▶ [EXERCISE OBJECTIVE] Single out each line with the word "structure" and copy it.

━━━━━ INFORMATION SUPPLIED ━━━━━

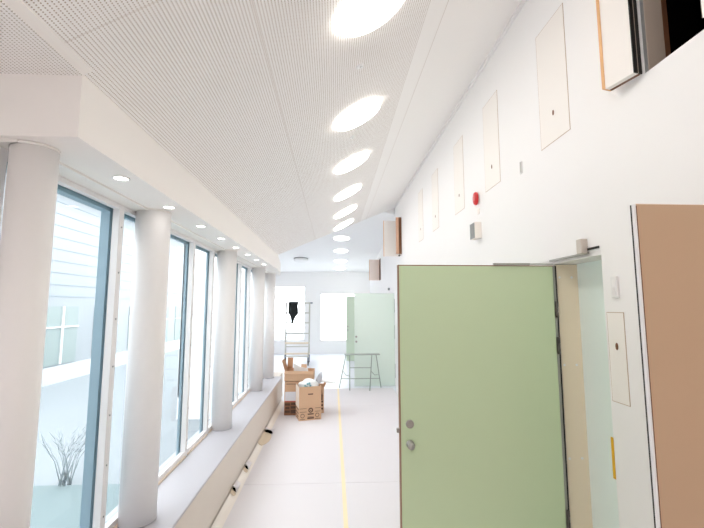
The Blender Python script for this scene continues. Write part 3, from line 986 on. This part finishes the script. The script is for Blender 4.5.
# ------------------------------------------------------------------ trestle
tr = root('trestle', (0.62, 9.1, 0), 'grey metal folding trestle standing before the brightly lit green door', 'trestle')
ot = (0.62, 9.1, 0)
TZ = 0.77
def bar(parent, org, pts, r, name, m):
    return MB(org).tube(pts, r, 8).build(name, m, parent)


legs = [((0.30, 9.2, TZ), (0.145, 9.28, 0)), ((0.375, 9.05, TZ), (0.375, 8.98, 0)), ((0.875, 9.05, TZ), (0.815, 8.93, 0)), ((0.985, 9.2, TZ), (1.105, 9.28, 0))]
for a, c in legs:
    bar(tr, ot, [a, c], 0.011, 'leg', TRESTLE)
MB(ot).box((0.26, 9.02, TZ - 0.006), (1.06, 9.23, TZ + 0.008)).build('top_board', TRESTLE, tr, bevel=0.004)


def along(i, z):
    a, c = Vector(legs[i][0]), Vector(legs[i][1])
    return a + (c - a) * ((TZ - z) / TZ)


bar(tr, ot, [along(0, 0.21), along(3, 0.21)], 0.009, 'rung', TRESTLE)
bar(tr, ot, [along(1, 0.49), along(2, 0.49)], 0.009, 'rung', TRESTLE)
bar(tr, ot, [along(0, 0.40), along(0, 0.40) + Vector((0.06, -0.1, -0.09)), along(1, 0.31)], 0.007, 'brace', TRESTLE)
bar(tr, ot, [along(2, 0.42), along(3, 0.40) + Vector((-0.10, -0.1, -0.09)), along(3, 0.30)], 0.007, 'brace', TRESTLE)

# ------------------------------------------------------------------ rolling scaffold
so = (-1.22, 13.5, 0)
sf = root('rolling_scaffold', so, 'pale aluminium rolling scaffold frame by the back windows', 'scaffold')
PX = (-1.585, -0.80)
for x in PX:
    bar(sf, so, [(x, 13.5, 0.16), (x, 13.5, 1.99)], 0.025, 'post', LIMEW)
for z in (1.965, 1.63, 1.30, 0.95):
    bar(sf, so, [(PX[0], 13.5, z), (PX[1] + (0.06 if z > 1.9 else 0), 13.5, z)], 0.020, 'rung', LIMEW)
MB(so).box((PX[0] - 0.02, 13.44, 0.60), (PX[1] + 0.02, 13.53, 0.66)).build('toe_board', TAN, sf)
MB(so).box((PX[0], 13.45, 0.50), (PX[1], 13.52, 0.54)).build('toe_board', LIMEW, sf)
MB(so).box((PX[0] - 0.02, 13.44, 0.26), (PX[1] + 0.02, 13.53, 0.31)).build('toe_board', TAN, sf)
MB(so).box((PX[0], 13.45, 0.18), (PX[1], 13.52, 0.22)).build('toe_board', LIMEW, sf)
MB(so).lathe([(0.04, 1.945), (0.04, 1.99)], (PX[1] + 0.06, 13.5, 0), 'Z', 12).build('end_cap', CASTER, sf)
bar(sf, so, [(PX[1], 13.5, 0.9), (-0.79, 12.75, 0.24)], 0.016, 'outrigger', LIMEW)
for x, y in ((PX[0], 13.5), (PX[1], 13.5), (-0.78, 12.72)):
    c_ = MB(so).box((x - 0.028, y - 0.03, 0.10), (x + 0.028, y + 0.03, 0.25)).build('caster_fork', CASTER, sf)
    MB(so).lathe([(0.075, -0.022), (0.078, -0.012), (0.078, 0.012), (0.075, 0.022)], (x, y, 0.078), 'X', 20).build('wheel', STEELD, c_)

# dark jacket over the top rung
jk = root('jacket', (-1.355, 13.47, 1.98), 'black jacket hung over the top rung of the rolling scaffold', 'jacket')
prof = [(0.03, -0.12, 0.17, 0.04), (0.0, -0.14, 0.17, 0.055), (-0.12, -0.135, 0.17, 0.075), (-0.25, -0.14, 0.175, 0.085), (-0.34, -0.155, 0.165, 0.085), (-0.41, -0.11, 0.15, 0.07),
        (-0.47, -0.075, 0.09, 0.05), (-0.56, -0.05, 0.055, 0.04), (-0.66, -0.045, 0.02, 0.03), (-0.70, -0.03, 0.0, 0.02)]
rr = []
for z, xa, xb, dd in prof:
    r0 = []
    for k in range(20):
        a = 2 * math.pi * k / 20
        cx, hw = (xa + xb) / 2, (xb - xa) / 2
        wv = 1 + 0.10 * math.sin(5 * a + z * 14)
        r0.append((cx + hw * math.cos(a) * wv, -0.045 + dd * math.sin(a) * wv, z))
    rr.append(r0)
MB().rings(rr).build('jacket_body', JACKET, jk, smooth=True)

# ------------------------------------------------------------------ outside the windows
GZ = -0.45
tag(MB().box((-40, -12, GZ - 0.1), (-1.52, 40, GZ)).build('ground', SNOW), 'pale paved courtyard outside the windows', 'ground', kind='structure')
tag(MB().box((-7.8, -2, GZ), (-1.54, 5.5, GZ + 0.03)).build('ground_lawn', GRASSP), 'frosty bluish lawn strip outside the first window', 'ground', kind='structure')
fo = (-8.4, 14, GZ)
fc = root('courtyard_building', fo, 'pale building with glazed bays across the courtyard', 'building')
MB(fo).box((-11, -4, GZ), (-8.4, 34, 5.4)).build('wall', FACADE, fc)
MB(fo).box((-8.42, -4, GZ), (-8.34, 34, GZ + 0.5)).build('plinth', PLINTH, fc)
MB(fo).box((-11, -4, 5.4), (-8.0, 34, 5.6)).build('eaves', FACADE, fc)
g_ = MB(fo)
for k in range(9):
    g_.box((-8.41, -4, 2.15 + k * 0.36), (-8.385, 34, 2.17 + k * 0.36))
g_.build('cladding_joint', FGLASS, fc)
for k in range(13):
    y = 0.0 + k * 2.4
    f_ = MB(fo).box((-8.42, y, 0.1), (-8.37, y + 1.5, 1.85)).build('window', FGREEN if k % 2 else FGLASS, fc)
    m_ = MB(fo)
    m_.box((-8.37, y + 0.72, 0.1), (-8.33, y + 0.78, 1.85)).box((-8.37, y, 1.2), (-8.33, y + 1.5, 1.24))
    m_.build('mullion', FRAMEW, f_)

sh = root('bare_shrub', (-3.44, 5.52, GZ), 'bare twiggy shrub outside the first window', 'shrub')
rnd = random.Random(11)
b_ = MB()
for k in range(16):
    a = rnd.uniform(0, 6.28)
    s_ = rnd.uniform(0.15, 0.55)
    p0 = Vector((rnd.uniform(-0.06, 0.06), rnd.uniform(-0.06, 0.06), 0))
    p1 = p0 + Vector((math.cos(a) * s_ * 0.2, math.sin(a) * s_ * 0.2, 0.34))
    p2 = p1 + Vector((math.cos(a) * s_ * 0.32, math.sin(a) * s_ * 0.32, 0.30))
    b_.tube([p0, p1, p2], 0.007, 6, 0.003)
    for q in range(4):
        aa = a + rnd.uniform(-1.2, 1.2)
        b_.tube([p1.lerp(p2, q / 4 + 0.2), p1.lerp(p2, q / 4 + 0.2) + Vector((math.cos(aa) * 0.09, math.sin(aa) * 0.09, rnd.uniform(0.06, 0.14)))], 0.004, 5, 0.002)
b_.build('twigs', TWIG, sh)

━━━━━

▶ [TASK RESULT]
tag(MB().box((-40, -12, GZ - 0.1), (-1.52, 40, GZ)).build('ground', SNOW), 'pale paved courtyard outside the windows', 'ground', kind='structure')
tag(MB().box((-7.8, -2, GZ), (-1.54, 5.5, GZ + 0.03)).build('ground_lawn', GRASSP), 'frosty bluish lawn strip outside the first window', 'ground', kind='structure')